The germs for this course lie in a 1962 book by J. R. Platt entitled The Excitement of Science and a 1964 paper in Science on "Strong Inference" in which he espouses:
  1. devoting "a half hour or an hour to analytical thinking every day"
  2. "exhorting to self-analysis and self-improvement"
  3. keeping a bound notebook in which to record one's efforts

Art Winfree developed Platt's ideas into a course entitled "The Art of Scientific Discovery". Art felt strongly that scientific problem solving can be trained through practice at puzzle solving, followed by introspection about the struggles that went into the solution of the puzzles. In addition, Art realized that students learn by observation – of famous scientists as well as of each other. For this, "inspirational readings" and group discussions of problem solving efforts are essential parts of a course. Art's
New York Times obituary on Nov 22, 2002 mentioned the course: "In recent years, his best-known class at Arizona was the Art of Scientific Discovery, an effort to teach students to think creatively. Hard problems, Dr. Winfree said in the syllabus, are ''the equivalent of barbells for lifting.''"

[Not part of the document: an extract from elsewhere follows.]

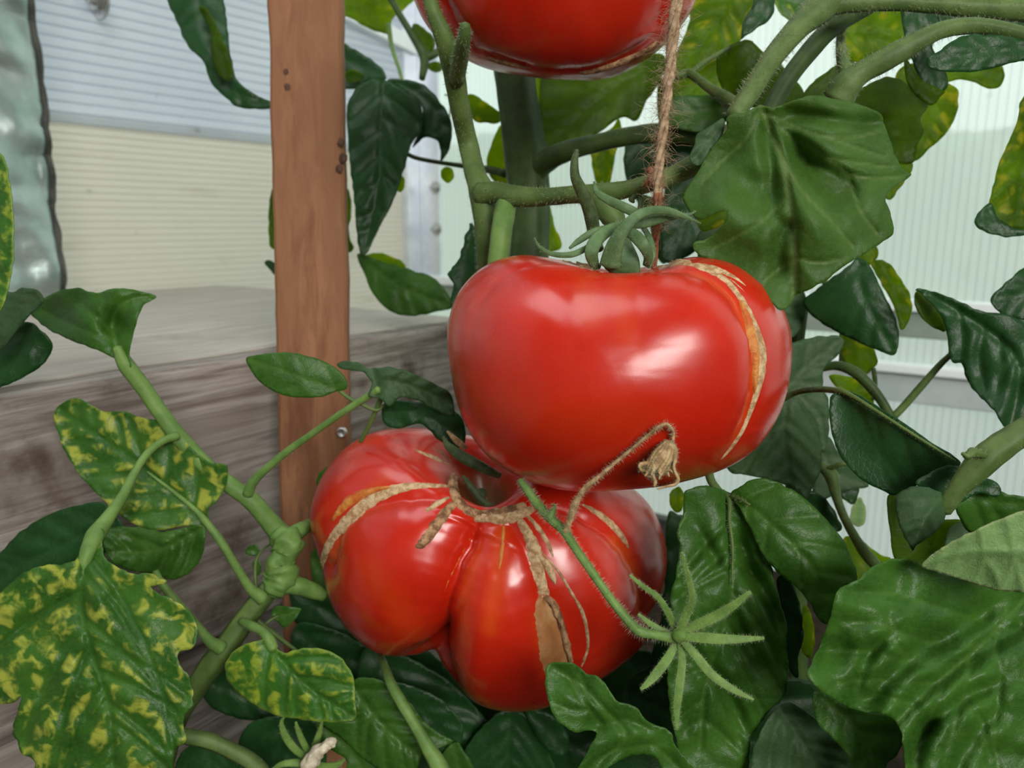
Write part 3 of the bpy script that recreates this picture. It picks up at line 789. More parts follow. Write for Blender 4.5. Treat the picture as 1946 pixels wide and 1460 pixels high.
# wooden stake with its screws
def stake():
    root = thing('wooden_stake', 'reddish brown wooden stake standing upright in front of the bed boards', 'stake', P(612, 1500, 0.472))
    a, b = P(577, -70, 0.437), P(610, 1520, 0.452)
    n = 80; V = []; Fc = []
    wv = Vector((1, 0.10, 0)).normalized(); tv = Vector((-0.10, 1, 0)).normalized()
    for i in range(n + 1):
        t = i / n; c = a + (b - a) * t; wl_ = 0.0204 - 0.0009 * t
        l = wl_ + 0.0011 * noise.noise(Vector((t * 14, 1, 0))) + 0.0004 * noise.noise(Vector((t * 50, 1, 0))); r = wl_ + 0.0010 * noise.noise(Vector((t * 12, 5, 0))) + 0.0004 * noise.noise(Vector((t * 50, 6, 0)))
        e = 0.0016
        ring = [(-l, e), (-l + e, 0), (r - e, 0), (r, e), (r, 0.018 - e), (r - e, 0.018), (-l + e, 0.018), (-l, 0.018 - e)]
        for (x, y) in ring: V.append(c + wv * x + tv * y)
    for i in range(n):
        for k in range(8): Fc.append((8 * i + k, 8 * i + 8 + k, 8 * i + 8 + (k + 1) % 8, 8 * i + (k + 1) % 8))
    Fc.append(tuple(range(8))); Fc.append(tuple(reversed(range(8 * n, 8 * n + 8))))
    o = mesh_obj('lath', V, Fc, M['stake'], root, False)
    def screw(px, py, r, mat, head=True):
        d = ((a + (b - a) * ((py + 70) / 1590.0)) - CAM).dot(AX_F) - 0.0022
        c = P(px, py, d); f = -tv; s = wv; u = UP; v = []; fc = []; K = 20
        for rr, z in ((r * 0.25, 0.0002), (r * 0.55, 0.0003), (r * 0.62, 0.0012), (r * 0.9, 0.0013), (r, 0.0006), (r, -0.002)):
            for k in range(K):
                an = 2 * math.pi * k / K; q = rr * (1 if rr > r * .3 else (1 + 0.6 * math.cos(6 * an)))
                v.append(c + s * math.cos(an) * q + u * math.sin(an) * q + f * z)
        for j in range(5):
            for k in range(K): fc.append((j * K + k, (j + 1) * K + k, (j + 1) * K + (k + 1) % K, j * K + (k + 1) % K))
        fc.append(tuple(range(K)))
        mesh_obj('screw', v, fc, mat, root, True, 'zinc screw head near the lower tomato')
    screw(649, 822, 0.0030, M['steel'])
    # two small dark nail holes and a dark scar on the edge
    for (px, py, r) in ((543, 137, 5.5), (546, 166, 6.5), (648, 270, 7), (652, 300, 8), (645, 320, 7)):
        t = (py + 70) / 1590.0; d = ((a + (b - a) * t) - CAM).dot(AX_F) - 0.0013
        V = []; Fc = []; K = 14; c = P(px, py, d)
        for rr, z in ((1.0, 0.0006), (0.8, -0.0003), (0.3, -0.0002)):
            for k in range(K):
                an = 2 * math.pi * k / K; q = r * d / F * rr * (1 + 0.35 * noise.noise(Vector((math.cos(an) * 2, math.sin(an) * 2, px))))
                V.append(c + wv * math.cos(an) * q + UP * math.sin(an) * q * 1.25 + tv * z)
        for j in range(2):
            for k in range(K): Fc.append((j * K + k, j * K + (k + 1) % K, (j + 1) * K + (k + 1) % K, (j + 1) * K + k))
        Fc.append(tuple(2 * K + k for k in range(K)))
        mesh_obj('knot', V, Fc, M['knot'], root, True, 'small dark knot')
    settle(root)
M['knot'] = simple_mat('dark_knot', (0.05, 0.03, 0.02), (0.12, 0.06, 0.035), 200, 0.9)
stake()
# ------------------------------------------------------------------ fruits
D1 = 0.300
t1, b1, v1, a1 = make_tomato(
    'large glossy red tomato hanging in the middle, long corky scar down one side', (1170, 705), D1,
    [(842, 660), (846, 600), (868, 545), (915, 500), (980, 476), (1060, 474), (1150, 474), (1250, 476), (1330, 486), (1400, 507), (1455, 548), (1488, 605),
     (1498, 665), (1490, 740), (1465, 805), (1425, 858), (1370, 893), (1290, 918), (1200, 934), (1110, 940), (1045, 932), (985, 912), (930, 880), (885, 825), (855, 750)],
    0.058, (0.04, 0.97, 0.20), (0.0135, 0.36),
    [([(1262, 505), (1330, 512), (1385, 545), (1425, 605), (1443, 680), (1430, 770), (1400, 840), (1365, 880)], 15, 26, 0.6),
     ([(1075, 495), (1085, 560), (1088, 650), (1090, 780)], 5, 50, 0.0),
     ([(1200, 520), (1215, 600), (1220, 700)], 3, 40, 0.0),
     ([(1040, 487), (960, 520), (905, 580), (885, 680)], 6, 34, 0.0),
     ([(1270, 490), (1275, 482), (1300, 476)], 10, 16)],
    stripes=[([(1330, 512), (1385, 545), (1425, 605), (1443, 680), (1430, 770), (1400, 840)], 11, 0.5), ([(1110, 520), (1120, 600)], 30, 0.35), ([(1180, 530), (1190, 640)], 30, 0.3), ([(950, 760), (1050, 800), (1200, 790)], 60, 0.25)], shoulder=0.28)
scar(t1, v1, [(1320, 508, 2), (1350, 516, 5), (1380, 533, 6), (1403, 560, 6), (1422, 592, 7), (1438, 630, 8), (1448, 665, 9), (1448, 700, 9), (1440, 740, 7), (1427, 780, 5), (1410, 820, 4), (1390, 850, 3), (1368, 876, 1.5)], M['cork'], seed=1, label='long tan corky scar')
scar(t1, v1, [(1405, 570, 2), (1420, 605, 8), (1430, 645, 9), (1436, 685, 8), (1434, 725, 5), (1432, 750, 1)], M['cork_orange'], h=0.0012, seed=2)
scar(t1, v1, [(1300, 503, 1), (1330, 505, 5), (1362, 512, 6), (1395, 527, 3), (1420, 545, 1)], M['cork'], seed=3)
scar(t1, v1, [(1040, 488, 1), (990, 505, 1.5), (935, 535, 2), (900, 575, 1.5), (880, 610, 0.8)], M['cork_orange'], h=0.0003, seed=4)
scar(t1, v1, [(1350, 538, 0.8), (1358, 550, 2.0), (1370, 566, 1)], M['cork_orange'], h=0.0003, seed=5)
scar(t1, v1, [(1380, 525, 1), (1400, 540, 2), (1425, 565, 1)], M['cork'], h=0.0004, seed=6)
scar(t1, v1, [(1302, 600, 0.8), (1303, 610, 1.6), (1303, 618, 0.8)], M['cork_orange'], h=0.0003, seed=7)
scar(t1, v1, [(1040, 480, 3), (1070, 490, 8), (1105, 500, 10), (1135, 508, 9)], M['cork_brown'], h=0.0012, seed=8, label='brown corky patch around the stalk hollow')
scar(t1, v1, [(1235, 505, 5), (1262, 500, 9), (1290, 498, 7), (1315, 500, 3)], M['cork'], h=0.0010, seed=9)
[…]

My contribution, besides carrying on the effort following Art's untimely death, has been in integrating the topics into a progressive method, adding new material (e.g., that on self delusions), and working towards the creation of new formats to extend the reach of the method. I was Art's former student and guinea pig for early incarnations of the course content during the mid 1970s, and I substitute taught in Art's course. I also love problem solving and helping others to find their own ways with problem solving.